In this context, I'm reminded of the telly programme about Joanna Rowling which was on over Christmas. Am I the only one who thought how uneasy she looked as she turned up to the premier of one of the Harry Potter films (I assume it was last summer’s The Order of the Phoenix) in comparison with the huge-smiled, sleekly dressed stars of the show who were almost visibly purring at all the attention? It wasn’t that JKR didn’t look the part – she looked fab – she just also looked as if she’d like to be pretty much anywhere else on the planet at that precise moment.
So how do we who do not have premiers to attend do the publicity thing? I guess we all secretly hope that we won’t have to, that we slide the book out there into the public domain and, in a very short time indeed, without obvious effort or planning it will be the holy grail of publishing, a word-of-mouth success. Hmmm. Well how many books do you know that that is true of? Apart from Harry Potter and the Philosopher’s Stone which, I gather from the word on the streets and no research whatsoever, Bloomsbury did not overly hype on first publication. Like, they didn’t hype it at all. (Please feel free to put me right on this if you are in the know…)
Blogs are publicity. I’m sure all of us who are writers secretly hope that people will be so captivated by the engaging personality which comes over from our witterings, so impressed by the erudition of our occasional forays into criticism, so generally impressed by our over-all spiffingness that they will hit the bookshops in droves and create a demand like a tidal wave for our books. And it may. But let’s not all hold our collective breath because that would a) be bad for our capillaries and b) have no effect whatever on sales.
My sister-in-law, wonderful woman, who read Testament in manuscript and loved it so much she wrote me a letter telling me why, suggested that we should all wear t-shirts on launch night (and beyond) saying ‘I am a Tobyite’ (this will only make sense to you if you have read the book, or at least read the stuff about Testament on my website) and, as one of the themes of Testament is belonging to a community, I guess that kind of t-shirt declaration might work.

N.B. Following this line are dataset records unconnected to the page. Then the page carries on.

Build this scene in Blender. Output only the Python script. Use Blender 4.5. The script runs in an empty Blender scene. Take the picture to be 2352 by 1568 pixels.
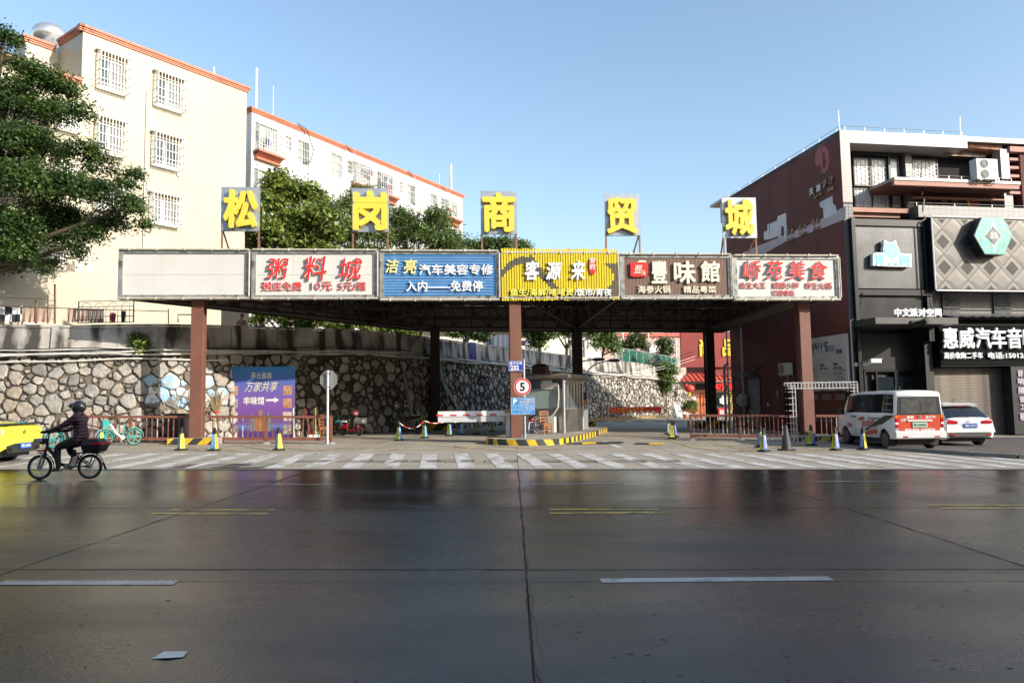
import bpy, math, random
import numpy as np
from math import sin, cos, pi, atan, atan2, sqrt, radians
from mathutils import Vector, Matrix
random.seed(7); rng = np.random.default_rng(7)
scn = bpy.context.scene; COL = scn.collection
# ---------------------------------------------------------------- camera, sky, sun
FPX = 1700.0; EYE = 1.6; PITCH = atan(136 / FPX); ROLL = 0.0145; K = -0.0145
cd = bpy.data.cameras.new("camera"); cam = bpy.data.objects.new("camera", cd); COL.objects.link(cam)
cd.sensor_width = 36; cd.lens = 36 * FPX / 2352; cd.clip_start = 0.1; cd.clip_end = 3000
cam.matrix_world = Matrix.Translation((0, 0, EYE)) @ Matrix.Rotation(pi / 2 + PITCH, 4, 'X') @ Matrix.Rotation(-ROLL, 4, 'Z')
scn.camera = cam
SUN_AZ = radians(59); SUN_EL = radians(22)     # azimuth: to the right of straight behind the camera
world = bpy.data.worlds.new("World"); scn.world = world; world.use_nodes = True
wn = world.node_tree; bg = wn.nodes["Background"]
sky = wn.nodes.new("ShaderNodeTexSky"); sky.sky_type = 'NISHITA'; sky.sun_disc = False
sky.sun_elevation = SUN_EL; sky.sun_rotation = pi - SUN_AZ; sky.altitude = 20; sky.air_density = 1.25; sky.dust_density = 1.5; sky.ozone_density = 1.9
wn.links.new(sky.outputs[0], bg.inputs[0]); bg.inputs[1].default_value = 0.14
sl = bpy.data.lights.new("sun", 'SUN'); sl.energy = 3.3; sl.angle = radians(0.53); sl.color = (1.0, 0.92, 0.81)
so = bpy.data.objects.new("sun", sl); COL.objects.link(so)
sd = Vector((-sin(SUN_AZ) * cos(SUN_EL), cos(SUN_AZ) * cos(SUN_EL), -sin(SUN_EL)))
so.rotation_euler = sd.to_track_quat('-Z', 'Y').to_euler(); so.location = (20, -15, 40)
scn.view_settings.view_transform = 'Standard'; scn.view_settings.look = 'None'; scn.view_settings.gamma = 1
scn.view_settings.exposure = 0.95; scn.view_settings.use_curve_mapping = False
scn.cycles.max_bounces = 6; scn.cycles.transparent_max_bounces = 8
scn.cycles.use_denoising = True
HOPP = 20.0
# ---------------------------------------------------------------- measuring helpers (photo plane -> real place)
_cp, _sp = cos(PITCH), sin(PITCH)
_f = np.array([0, _cp, _sp]); _u0 = np.array([0, -_sp, _cp]); _r0 = np.array([1., 0, 0])
_r = _r0 * cos(ROLL) - _u0 * sin(ROLL); _u = _u0 * cos(ROLL) + _r0 * sin(ROLL)
def ray(px, py): return _f + (px - 1176) / FPX * _r + (784 - py) / FPX * _u
def G(px, py, h=0):
 d = ray(px, py); t = (h - EYE) / (d[2] - K * d[0]); return Vector((d[0] * t, d[1] * t, EYE + d[2] * t))
def D(px, py, Y):
 d = ray(px, py); t = Y / d[1]; return Vector((d[0] * t, Y, EYE + d[2] * t))
def gz(x): return K * x
class Face:
 """a vertical wall plane: origin o (x,y) and direction angle a; uv() measures along it"""
 def __init__(s, ox, oy, a): s.o = (ox, oy); s.a = a; s.d = (cos(a), sin(a)); s.n = (sin(a), -cos(a))
 def uv(s, px, py, off=0):
  d = ray(px, py); ox = s.o[0] + s.n[0] * off; oy = s.o[1] + s.n[1] * off
  t = (ox * s.n[0] + oy * s.n[1]) / (d[0] * s.n[0] + d[1] * s.n[1])
  x, y = d[0] * t, d[1] * t
  return (x - ox) * s.d[0] + (y - oy) * s.d[1], EYE + d[2] * t
 def rect(s, x0, y0, x1, y1, off=0):
  a = s.uv(x0, (y0 + y1) / 2, off)[0]; b = s.uv(x1, (y0 + y1) / 2, off)[0]
  t = s.uv((x0 + x1) / 2, y0, off)[1]; q = s.uv((x0 + x1) / 2, y1, off)[1]
  return a, b, q, t
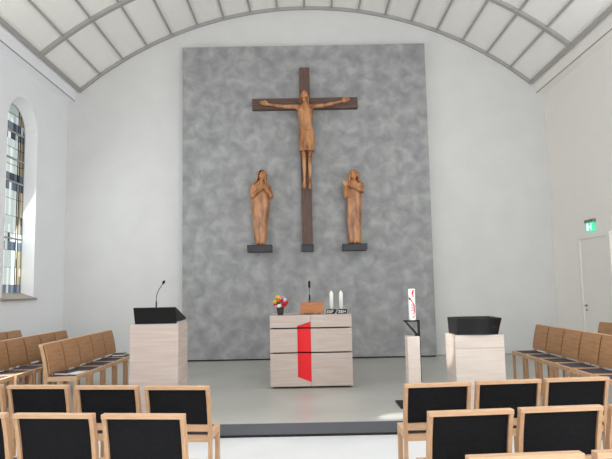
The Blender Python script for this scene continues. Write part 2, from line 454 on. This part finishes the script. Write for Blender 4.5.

I just didn’t quite have the bottle to carry it off.
How about the rest of you writers out there? Do you think about publicity, or do you leave it to your publisher’s marketing department? Have you come up with any whizzo ideas for getting your book noticed?
Or shall I just get some badges done?
PS - just found the reference to the split author thing it's here at notes from the slushpile.
5 comments:
There's a little award for you over at mine - hope you don't mind :o)

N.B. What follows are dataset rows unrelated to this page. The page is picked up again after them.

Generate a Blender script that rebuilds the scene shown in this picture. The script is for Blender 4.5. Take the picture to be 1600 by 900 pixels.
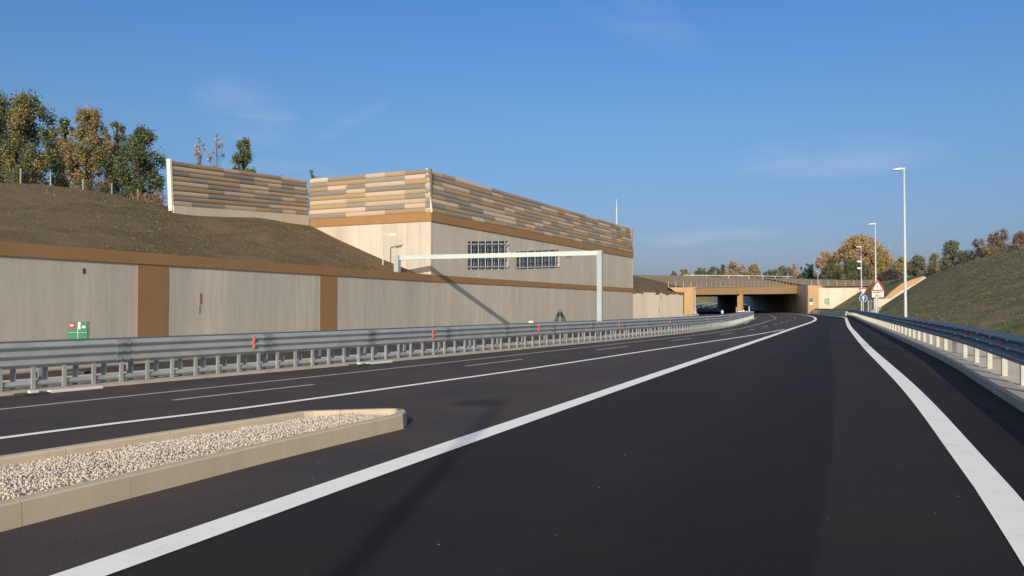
import bpy, math, random
import numpy as np
from mathutils import Vector, Matrix

for _o in list(bpy.data.objects):
    bpy.data.objects.remove(_o)
SC = bpy.context.scene
COL = SC.collection
R = math.radians
random.seed(7)

# ------------------------------------------------------------------ camera, sky, sun
EYE = 1.7
cam_d = bpy.data.cameras.new('camera')
cam_d.lens = 28.125
cam_d.sensor_width = 36
cam_d.clip_end = 6000
cam = bpy.data.objects.new('camera', cam_d)
COL.objects.link(cam)
cam.location = (0, 0, EYE)
cam.rotation_euler = (R(90 + 1.283), 0, 0)
SC.camera = cam

SUN_EL = 20.0
SUN_DIR = Vector((-0.097, -0.9953))          # horizontal direction towards the sun
sun_rot = math.atan2(SUN_DIR.x, SUN_DIR.y)
w = bpy.data.worlds.new('World')
SC.world = w
w.use_nodes = True
nt = w.node_tree
nt.nodes.clear()
wo = nt.nodes.new('ShaderNodeOutputWorld')
bg = nt.nodes.new('ShaderNodeBackground')
sky = nt.nodes.new('ShaderNodeTexSky')
sky.sky_type = 'NISHITA'
sky.sun_disc = False
sky.sun_elevation = R(SUN_EL)
sky.sun_rotation = sun_rot
sky.altitude = 50
sky.air_density = 1.0
sky.dust_density = 1.2
sky.ozone_density = 3.0
bg.inputs['Strength'].default_value = 0.10
# thin cirrus, laid out by direction in the sky
geo = nt.nodes.new('ShaderNodeTexCoord')
mp = nt.nodes.new('ShaderNodeMapping')
mp.inputs['Scale'].default_value = (4.0, 4.0, 16.0)
mp.inputs['Rotation'].default_value = (R(4), R(-10), R(0))
mp.inputs['Location'].default_value = (0.35, 0.2, 0.1)
nz = nt.nodes.new('ShaderNodeTexNoise')
nz.inputs['Scale'].default_value = 1.6
nz.inputs['Detail'].default_value = 7
nz.inputs['Roughness'].default_value = 0.6
nz.inputs['Distortion'].default_value = 0.5
cr = nt.nodes.new('ShaderNodeValToRGB')
cr.color_ramp.elements[0].position = 0.56
cr.color_ramp.elements[0].color = (0, 0, 0, 1)
cr.color_ramp.elements[1].position = 0.82
cr.color_ramp.elements[1].color = (0.32, 0.32, 0.32, 1)
mx = nt.nodes.new('ShaderNodeMix')
mx.data_type = 'RGBA'
mx.inputs[7].default_value = (3.7, 3.8, 4.5, 1)
L = nt.links
L.new(geo.outputs['Generated'], mp.inputs['Vector'])
L.new(mp.outputs['Vector'], nz.inputs['Vector'])
L.new(nz.outputs['Fac'], cr.inputs['Fac'])
def wm_(op, a, b=None):
    x = nt.nodes.new('ShaderNodeMath'); x.operation = op
    for v, i in ((a, 0), (b, 1)):
        if v is None: continue
        if isinstance(v, (int, float)): x.inputs[i].default_value = v
        else: L.new(v, x.inputs[i])
    return x.outputs[0]
sp3 = nt.nodes.new('ShaderNodeSeparateXYZ'); L.new(geo.outputs['Generated'], sp3.inputs[0])
yy_ = wm_('MAXIMUM', sp3.outputs['Y'], 0.05)
uu, vv = wm_('DIVIDE', sp3.outputs['X'], yy_), wm_('DIVIDE', sp3.outputs['Z'], yy_)
tot_ = None
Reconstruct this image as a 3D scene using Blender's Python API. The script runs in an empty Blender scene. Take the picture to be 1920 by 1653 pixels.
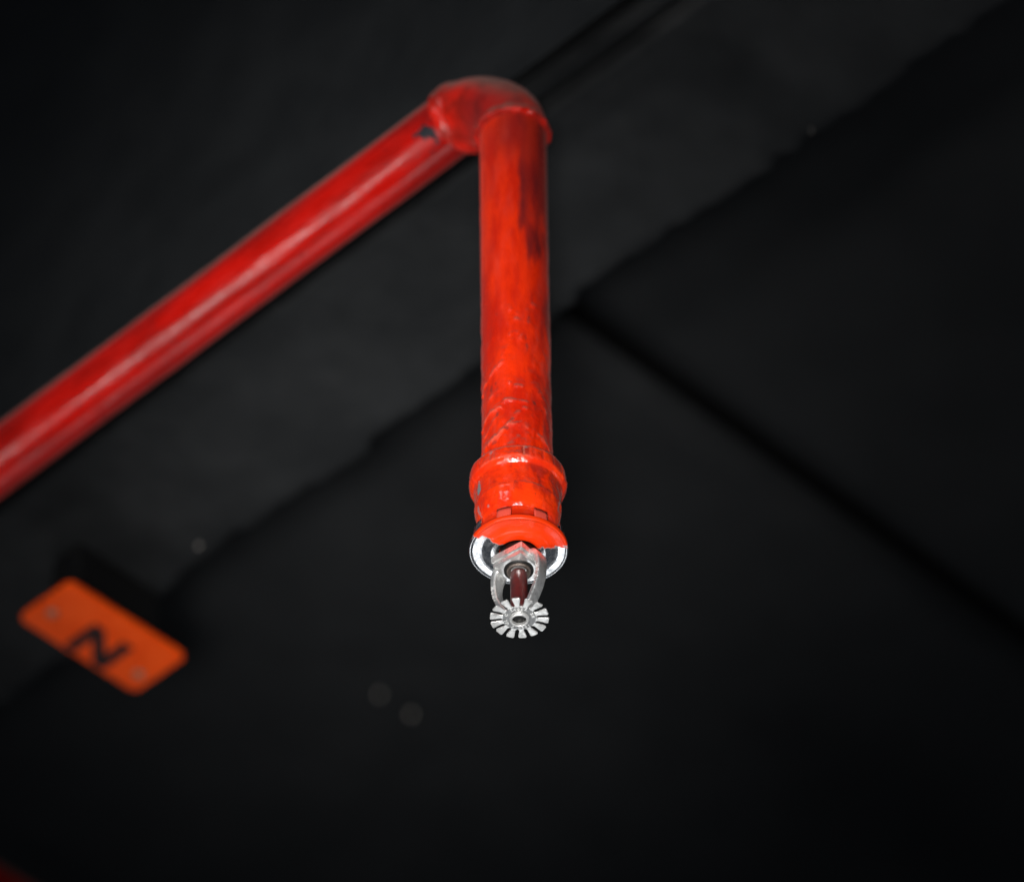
import bpy, math
import numpy as np
from mathutils import Matrix, Vector

# World: Z up, metres. The building grid is X / Y; the red branch pipe runs along +Y, the elbow's
# centre stands above the world origin.  "plan" frame: r = right of, a = away from the viewer.
S2 = math.sqrt(0.5)
def plan(r, a, z):
    return Vector(((r + a) * S2, (a - r) * S2, z))
Z_ELBOW, Z_SOFFIT, Z_CEIL = 3.879, 3.985, 4.265

sc = bpy.context.scene
col = sc.collection

# ------------------------------------------------------------------ camera
cd = bpy.data.cameras.new('camera')
cam = bpy.data.objects.new('camera', cd); col.objects.link(cam)
cam.location = (-1.5112, -1.5109, 1.6)
cam.rotation_euler = (math.radians(90 + 43.5), 0, math.radians(-45))
cd.sensor_width = 36; cd.lens = 217.5
cd.clip_start = 0.05; cd.clip_end = 100
cd.dof.use_dof = True
cd.dof.focus_distance = 2.885
cd.dof.aperture_fstop = 5.6
sc.camera = cam

# ------------------------------------------------------------------ light
w = bpy.data.worlds.new('World'); sc.world = w; w.use_nodes = True
w.node_tree.nodes['Background'].inputs[0].default_value = (0.75, 0.85, 1.0, 1)
w.node_tree.nodes['Background'].inputs[1].default_value = 0.055

def aim(o, target):
    o.rotation_euler = (Vector(target) - o.location).to_track_quat('-Z', 'Y').to_euler()
def spot(name, loc, target, power, cone, radius, color=(1, 1, 1), blend=1.0):
    l = bpy.data.lights.new(name, 'SPOT'); l.energy = power; l.spot_size = math.radians(cone)
    l.spot_blend = blend; l.shadow_soft_size = radius; l.color = color
    o = bpy.data.objects.new(name, l); col.objects.link(o); o.location = loc; aim(o, target); return o
def area(name, loc, target, power, sx, sy, color=(1, 1, 1), spread=180):
    l = bpy.data.lights.new(name, 'AREA'); l.shape = 'RECTANGLE'; l.size = sx; l.size_y = sy
    l.energy = power; l.color = color; l.spread = math.radians(spread)
    o = bpy.data.objects.new(name, l); col.objects.link(o); o.location = loc; aim(o, target); return o

spot('front_fill', plan(-0.10, -2.32, 1.42), plan(-0.065, 0.33, 3.925), 830, 7.7, 0.16, (1, 0.98, 0.95))  # added front light; its soft cone lets the corners fall dark
spot('left_key', plan(-1.9, -1.6, 1.05), plan(0.0, -0.01, 3.63), 1700, 5.6, 0.5, (1, 0.97, 0.93))  # added key light to model the drop and coupling
spot('left_opening', plan(-2.7, 0.3, 1.55), plan(-0.10, 0.13, 3.84), 105, 10, 0.18, (1, 0.98, 0.96))
spot('high_fill', plan(-2.3, -3.3, 4.5), plan(-0.05, 0.05, 3.85), 260, 11, 0.35, (0.95, 0.98, 1.0))  # unseen light added to brighten upward faces and the beam side
area('far_opening', plan(-0.28, 3.1, 0.57), plan(0, 0, 3.52), 0.62, 1.3, 0.9, (0.95, 0.98, 1.0), 40)
spot('right_fill', plan(2.8, 0.9, 2.2), plan(0, 0, 3.70), 70, 8.5, 0.4, (1.0, 0.97, 0.95))  # fill added to lift the right edge of the drop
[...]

I think you're right about the first Harry Potter book. And the advance wasn't all that striking, either--3,000 pounds, if I recall.
As to your larger question of how to generate publicity: Heck if I know. And I'm not even in the country where my book was published. Talk about what sociologists call "limited personal efficacy"...
Loving that phrase - 'limited personal efficacy'. I shall quote it at my sons next time one of them fails to come up to scratch on the household chores front!
I dunno what one does either. (Love that phrase too, David!). Given that we all know publishers don't have the time or budget to do everything to every book that might be done, maybe we should just be more upfront about saying, 'Tell me what I can do, and I'll try,' because it's lack of expertise as much as enthusiasm that stumps me about this stuff. (An Atlantic in the way, I do see, is a different order of problem...)
But I think there's a limit to what you can do that doesn't come naturally. As you say, JKR didn't look as if she was enjoying it, and I'm sure if I, a card-carrying telephone phobic, tried to cold-call small lit fests and pitch for a slot (or whatever one's supposed to do) I'd make a complete mess of it. But there are other things I can do okay, if someone will explain to me where to direct my efforts.
I agree that JK doesn't look comfortable with publicity - I suppose it's not everyone's cup of tea. Personally I'd love my book to sell itself (!) or leave it to a clever marketing department, but appreciate it's not that simple these days.
I thought Caroline Smailes idea of people wearing badges with Where's Adam on them was a good one - apparently lots of people asked about it and subsequently bought the book!